STATEMENT OF DECISION AND REASONS
This is an application for review of a decision dated 9 May 2018, made by a Delegate Minister for Home Affairs to cancel the applicant’s subclass 573 higher education sector visa, under section 116(1)(b) of the Migration Act.
The delegate cancelled the visa on the basis that the applicant was not enrolled in a registered course of study. The issue in the present case is whether that ground for cancellation is made out and, if so, whether the visa should be cancelled. The applicant appeared before the tribunal on 4 October 2019 to give evidence and to present arguments.
For the following reasons, the tribunal has concluded that the decision to cancel the applicant’s visa should be affirmed. The issue in the present case is whether the applicant, as the holder of a student visa, has breached condition 8202 of schedule eight to the Migration Regulations 1994.
If the applicant has breached that condition, under section 116(1) of the Act, the visa may be cancelled. The first question for determination is whether, or not, the applicant complied with condition 8202. Condition 8202, as it applies in this case, requires the applicant be enrolled in a registered course, or in limited cases, a fulltime course of study or training.
In the present case, the applicant’s visa was cancelled on the basis that the applicant was not enrolled in a registered course. An examination of the delegate’s decision record notes that information for the department indicated that the applicant did not maintain enrolment in a registered course of study from 18 August 2017 onwards.
A notice of intention to consider cancellation was issued to the applicant on 20 April 2018. By way of response, dated 3 May 2018, the applicant responded to the notice of intention to consider cancelation. The applicant did not dispute there was a ground for cancellation in his response to the notice intention to consider cancellation and sought to explain the circumstances that led to the grounds for cancellation.
In his response to the notice of intention to consider cancellation, the applicant provided a psychologist’s report of Ms Mina Cantelapolis, consultant psychologist, dated 27 April 2018. The applicant also provided a copy of a card, demonstrating his attendance at the casino for the purposes of gambling. The psychologist report speaks to difficulties the applicant had endured in relation to gambling, which the applicant, in his evidence, asserted led to the particular breach in question.
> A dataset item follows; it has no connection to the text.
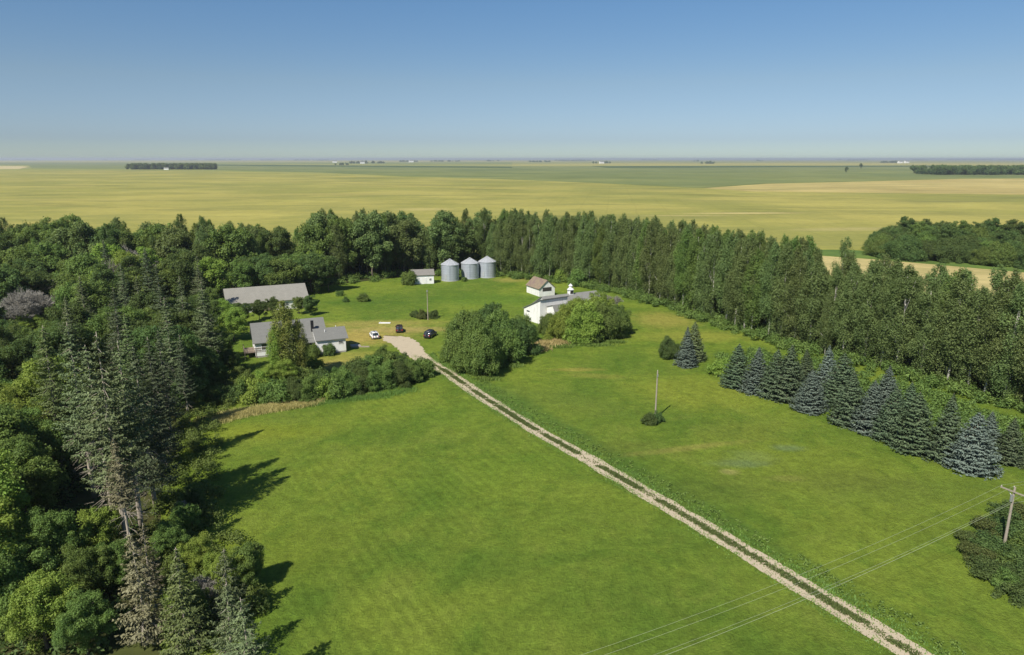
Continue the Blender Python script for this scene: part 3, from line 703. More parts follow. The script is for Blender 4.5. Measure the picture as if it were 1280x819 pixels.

In the applicant’s oral evidence at hearing, the applicant admitted he was not enrolled in a registered course, at the relevant time and gave reasons for that non-enrolment. The reasons for that non-enrolment are set out, at length, in the psychologist’s report.
In summary, the applicant claimed that he was unable to pay his tuition fees, which led to the cancelling of his enrolment due to him having gambled and lost the money for his fees at a casino. The applicant gave further evidence that, in or around the time, in early 2017, he went through a relationship breakup with his girlfriend and started gambling as a result of that breakup, as a means of dealing with the difficulty in the fallout from that relationship.
The applicant gave further evidence that he borrowed money from various friends, he used money given to him by his parents for his tuition fees and gambled those funds away. On the evidence before the tribunal, the tribunal is satisfied that the applicant was not enrolled in a registered course from 18 August 2017 onwards.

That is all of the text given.